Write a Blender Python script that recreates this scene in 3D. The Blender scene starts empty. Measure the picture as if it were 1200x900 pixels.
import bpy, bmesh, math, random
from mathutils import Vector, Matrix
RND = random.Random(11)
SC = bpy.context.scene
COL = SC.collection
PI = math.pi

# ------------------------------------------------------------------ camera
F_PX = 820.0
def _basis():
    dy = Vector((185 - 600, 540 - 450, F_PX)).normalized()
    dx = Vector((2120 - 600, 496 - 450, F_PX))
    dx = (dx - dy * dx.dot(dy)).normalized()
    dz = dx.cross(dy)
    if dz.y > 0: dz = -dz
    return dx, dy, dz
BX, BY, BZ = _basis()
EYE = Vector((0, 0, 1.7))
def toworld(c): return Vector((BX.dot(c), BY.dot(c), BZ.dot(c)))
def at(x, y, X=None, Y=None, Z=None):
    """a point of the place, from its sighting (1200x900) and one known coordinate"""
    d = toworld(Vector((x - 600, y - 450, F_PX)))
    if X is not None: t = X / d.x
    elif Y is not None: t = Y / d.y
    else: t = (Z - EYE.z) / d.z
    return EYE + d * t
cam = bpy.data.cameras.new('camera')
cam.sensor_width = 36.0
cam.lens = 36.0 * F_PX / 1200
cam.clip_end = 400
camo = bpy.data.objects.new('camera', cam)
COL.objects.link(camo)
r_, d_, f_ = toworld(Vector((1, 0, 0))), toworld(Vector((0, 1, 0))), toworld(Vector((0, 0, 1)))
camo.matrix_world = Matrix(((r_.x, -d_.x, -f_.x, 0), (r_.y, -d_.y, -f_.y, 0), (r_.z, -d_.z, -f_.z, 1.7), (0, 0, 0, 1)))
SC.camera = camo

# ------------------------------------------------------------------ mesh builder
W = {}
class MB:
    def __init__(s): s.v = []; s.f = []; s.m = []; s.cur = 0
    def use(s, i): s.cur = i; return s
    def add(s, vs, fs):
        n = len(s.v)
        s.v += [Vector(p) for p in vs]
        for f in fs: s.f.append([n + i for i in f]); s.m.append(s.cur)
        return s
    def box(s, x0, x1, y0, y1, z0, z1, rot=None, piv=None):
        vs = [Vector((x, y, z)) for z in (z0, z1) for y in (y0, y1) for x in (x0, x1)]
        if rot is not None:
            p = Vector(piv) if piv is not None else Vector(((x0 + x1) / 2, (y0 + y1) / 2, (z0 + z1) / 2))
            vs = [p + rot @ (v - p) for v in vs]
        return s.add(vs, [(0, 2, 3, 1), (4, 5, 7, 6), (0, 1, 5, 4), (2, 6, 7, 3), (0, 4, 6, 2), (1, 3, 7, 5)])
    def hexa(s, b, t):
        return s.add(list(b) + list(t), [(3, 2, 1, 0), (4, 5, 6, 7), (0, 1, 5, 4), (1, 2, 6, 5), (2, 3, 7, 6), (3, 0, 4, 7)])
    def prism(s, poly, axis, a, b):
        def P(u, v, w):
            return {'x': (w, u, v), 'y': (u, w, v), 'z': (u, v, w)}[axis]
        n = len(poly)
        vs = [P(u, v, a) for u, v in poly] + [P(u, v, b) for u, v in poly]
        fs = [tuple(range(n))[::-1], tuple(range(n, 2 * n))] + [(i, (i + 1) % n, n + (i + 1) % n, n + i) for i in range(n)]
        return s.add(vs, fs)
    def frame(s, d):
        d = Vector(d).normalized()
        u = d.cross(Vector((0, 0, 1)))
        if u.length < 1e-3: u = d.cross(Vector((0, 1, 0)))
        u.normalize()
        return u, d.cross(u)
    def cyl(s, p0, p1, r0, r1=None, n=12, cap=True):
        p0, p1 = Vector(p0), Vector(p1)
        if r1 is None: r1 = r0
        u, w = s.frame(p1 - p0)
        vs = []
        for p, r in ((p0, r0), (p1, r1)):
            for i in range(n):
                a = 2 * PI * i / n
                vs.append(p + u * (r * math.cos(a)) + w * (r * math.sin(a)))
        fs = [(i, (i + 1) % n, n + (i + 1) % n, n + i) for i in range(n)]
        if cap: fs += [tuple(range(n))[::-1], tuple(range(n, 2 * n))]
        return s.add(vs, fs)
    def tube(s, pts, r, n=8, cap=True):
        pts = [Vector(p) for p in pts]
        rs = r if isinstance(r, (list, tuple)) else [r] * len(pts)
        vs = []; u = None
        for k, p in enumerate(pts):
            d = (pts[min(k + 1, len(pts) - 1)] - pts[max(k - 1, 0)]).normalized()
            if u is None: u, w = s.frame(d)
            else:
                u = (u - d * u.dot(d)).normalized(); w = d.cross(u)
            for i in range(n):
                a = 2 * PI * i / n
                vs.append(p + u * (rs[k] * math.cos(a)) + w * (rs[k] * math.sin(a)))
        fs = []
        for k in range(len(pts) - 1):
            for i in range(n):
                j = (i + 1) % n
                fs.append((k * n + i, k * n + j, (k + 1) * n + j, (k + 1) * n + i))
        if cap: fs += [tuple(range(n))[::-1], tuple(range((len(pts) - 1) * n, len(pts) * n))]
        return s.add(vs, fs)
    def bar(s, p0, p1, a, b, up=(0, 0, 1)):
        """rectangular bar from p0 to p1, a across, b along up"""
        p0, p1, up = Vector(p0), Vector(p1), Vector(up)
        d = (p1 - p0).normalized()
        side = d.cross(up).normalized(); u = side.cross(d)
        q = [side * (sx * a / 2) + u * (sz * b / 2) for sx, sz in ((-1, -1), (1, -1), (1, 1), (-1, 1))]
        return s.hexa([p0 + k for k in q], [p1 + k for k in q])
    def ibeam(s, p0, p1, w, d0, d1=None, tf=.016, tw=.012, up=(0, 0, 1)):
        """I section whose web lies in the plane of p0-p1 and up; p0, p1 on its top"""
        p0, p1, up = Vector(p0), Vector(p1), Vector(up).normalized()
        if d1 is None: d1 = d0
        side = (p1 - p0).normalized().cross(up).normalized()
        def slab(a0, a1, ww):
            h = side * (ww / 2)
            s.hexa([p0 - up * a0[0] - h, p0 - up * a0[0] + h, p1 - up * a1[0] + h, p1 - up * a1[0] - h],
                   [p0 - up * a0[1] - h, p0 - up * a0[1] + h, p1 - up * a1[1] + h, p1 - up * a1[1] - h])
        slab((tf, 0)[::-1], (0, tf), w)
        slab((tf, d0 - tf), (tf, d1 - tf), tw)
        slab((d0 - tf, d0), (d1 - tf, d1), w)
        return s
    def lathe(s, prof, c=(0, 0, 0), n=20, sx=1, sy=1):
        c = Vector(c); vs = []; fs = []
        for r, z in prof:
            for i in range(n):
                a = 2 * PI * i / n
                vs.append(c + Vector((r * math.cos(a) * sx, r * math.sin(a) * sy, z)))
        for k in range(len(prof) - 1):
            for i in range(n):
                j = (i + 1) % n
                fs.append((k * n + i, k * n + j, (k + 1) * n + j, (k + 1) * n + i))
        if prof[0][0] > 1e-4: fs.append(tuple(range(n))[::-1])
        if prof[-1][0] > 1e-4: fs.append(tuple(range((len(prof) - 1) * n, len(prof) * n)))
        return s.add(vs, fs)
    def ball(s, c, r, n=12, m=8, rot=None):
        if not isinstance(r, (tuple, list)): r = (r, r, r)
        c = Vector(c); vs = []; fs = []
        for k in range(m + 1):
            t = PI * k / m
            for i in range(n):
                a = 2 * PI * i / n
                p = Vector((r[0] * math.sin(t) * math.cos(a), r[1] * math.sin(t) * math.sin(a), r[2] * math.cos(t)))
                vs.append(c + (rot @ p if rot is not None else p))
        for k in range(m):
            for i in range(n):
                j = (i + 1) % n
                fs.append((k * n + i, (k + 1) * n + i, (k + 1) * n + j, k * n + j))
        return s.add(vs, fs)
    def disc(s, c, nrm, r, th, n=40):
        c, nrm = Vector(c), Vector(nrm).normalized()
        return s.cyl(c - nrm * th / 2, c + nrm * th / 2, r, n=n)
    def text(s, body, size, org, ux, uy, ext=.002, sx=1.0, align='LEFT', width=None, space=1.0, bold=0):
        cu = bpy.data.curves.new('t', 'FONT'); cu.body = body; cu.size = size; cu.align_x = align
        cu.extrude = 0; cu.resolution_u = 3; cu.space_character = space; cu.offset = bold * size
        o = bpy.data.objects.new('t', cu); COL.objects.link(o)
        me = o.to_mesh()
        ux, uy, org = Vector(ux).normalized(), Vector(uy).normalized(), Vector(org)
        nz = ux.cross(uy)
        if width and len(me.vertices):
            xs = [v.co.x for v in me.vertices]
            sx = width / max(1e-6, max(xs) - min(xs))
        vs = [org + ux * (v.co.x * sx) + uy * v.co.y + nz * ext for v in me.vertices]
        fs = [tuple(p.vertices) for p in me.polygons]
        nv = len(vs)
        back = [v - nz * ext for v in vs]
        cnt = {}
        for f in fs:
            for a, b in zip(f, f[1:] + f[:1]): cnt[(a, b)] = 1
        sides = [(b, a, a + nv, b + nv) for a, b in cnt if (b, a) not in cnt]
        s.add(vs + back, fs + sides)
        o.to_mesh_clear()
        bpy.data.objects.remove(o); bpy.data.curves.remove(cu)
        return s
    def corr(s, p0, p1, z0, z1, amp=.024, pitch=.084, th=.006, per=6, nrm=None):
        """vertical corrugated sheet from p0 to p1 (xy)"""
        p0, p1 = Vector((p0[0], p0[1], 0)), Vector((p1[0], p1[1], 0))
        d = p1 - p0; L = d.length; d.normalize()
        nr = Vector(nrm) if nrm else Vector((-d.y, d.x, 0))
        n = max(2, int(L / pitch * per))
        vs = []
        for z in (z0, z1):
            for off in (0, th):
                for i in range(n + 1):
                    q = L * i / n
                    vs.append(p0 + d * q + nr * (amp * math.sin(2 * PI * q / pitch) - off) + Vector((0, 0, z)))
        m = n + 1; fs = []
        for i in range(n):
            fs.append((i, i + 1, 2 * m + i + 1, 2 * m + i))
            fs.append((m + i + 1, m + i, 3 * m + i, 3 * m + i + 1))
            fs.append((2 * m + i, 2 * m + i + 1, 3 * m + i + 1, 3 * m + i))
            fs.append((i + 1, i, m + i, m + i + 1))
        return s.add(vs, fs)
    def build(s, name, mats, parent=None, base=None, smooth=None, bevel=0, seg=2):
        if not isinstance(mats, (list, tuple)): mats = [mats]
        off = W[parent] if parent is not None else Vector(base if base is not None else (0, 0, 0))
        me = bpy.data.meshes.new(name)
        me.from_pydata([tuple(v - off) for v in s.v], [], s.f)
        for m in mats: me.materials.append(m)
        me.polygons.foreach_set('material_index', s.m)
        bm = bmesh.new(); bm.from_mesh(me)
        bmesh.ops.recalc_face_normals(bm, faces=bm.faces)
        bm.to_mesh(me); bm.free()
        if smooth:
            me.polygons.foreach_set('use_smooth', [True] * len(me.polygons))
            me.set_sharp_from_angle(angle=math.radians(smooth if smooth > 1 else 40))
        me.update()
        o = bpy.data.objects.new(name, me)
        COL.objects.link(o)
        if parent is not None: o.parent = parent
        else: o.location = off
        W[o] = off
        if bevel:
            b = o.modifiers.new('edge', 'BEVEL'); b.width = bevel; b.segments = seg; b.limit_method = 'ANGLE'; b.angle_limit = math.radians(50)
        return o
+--
** Exercise **
Return exactly the lines that run from the top of the listing above to the line containing "SC.camera = camo", please, keeping both end lines and leaving out everything else.

** Completed exercise **
Write a Blender Python script that recreates this scene in 3D. The Blender scene starts empty. Measure the picture as if it were 1200x900 pixels.
import bpy, bmesh, math, random
from mathutils import Vector, Matrix
RND = random.Random(11)
SC = bpy.context.scene
COL = SC.collection
PI = math.pi

# ------------------------------------------------------------------ camera
F_PX = 820.0
def _basis():
    dy = Vector((185 - 600, 540 - 450, F_PX)).normalized()
    dx = Vector((2120 - 600, 496 - 450, F_PX))
    dx = (dx - dy * dx.dot(dy)).normalized()
    dz = dx.cross(dy)
    if dz.y > 0: dz = -dz
    return dx, dy, dz
BX, BY, BZ = _basis()
EYE = Vector((0, 0, 1.7))
def toworld(c): return Vector((BX.dot(c), BY.dot(c), BZ.dot(c)))
def at(x, y, X=None, Y=None, Z=None):
    """a point of the place, from its sighting (1200x900) and one known coordinate"""
    d = toworld(Vector((x - 600, y - 450, F_PX)))
    if X is not None: t = X / d.x
    elif Y is not None: t = Y / d.y
    else: t = (Z - EYE.z) / d.z
    return EYE + d * t
cam = bpy.data.cameras.new('camera')
cam.sensor_width = 36.0
cam.lens = 36.0 * F_PX / 1200
cam.clip_end = 400
camo = bpy.data.objects.new('camera', cam)
COL.objects.link(camo)
r_, d_, f_ = toworld(Vector((1, 0, 0))), toworld(Vector((0, 1, 0))), toworld(Vector((0, 0, 1)))
camo.matrix_world = Matrix(((r_.x, -d_.x, -f_.x, 0), (r_.y, -d_.y, -f_.y, 0), (r_.z, -d_.z, -f_.z, 1.7), (0, 0, 0, 1)))
SC.camera = camo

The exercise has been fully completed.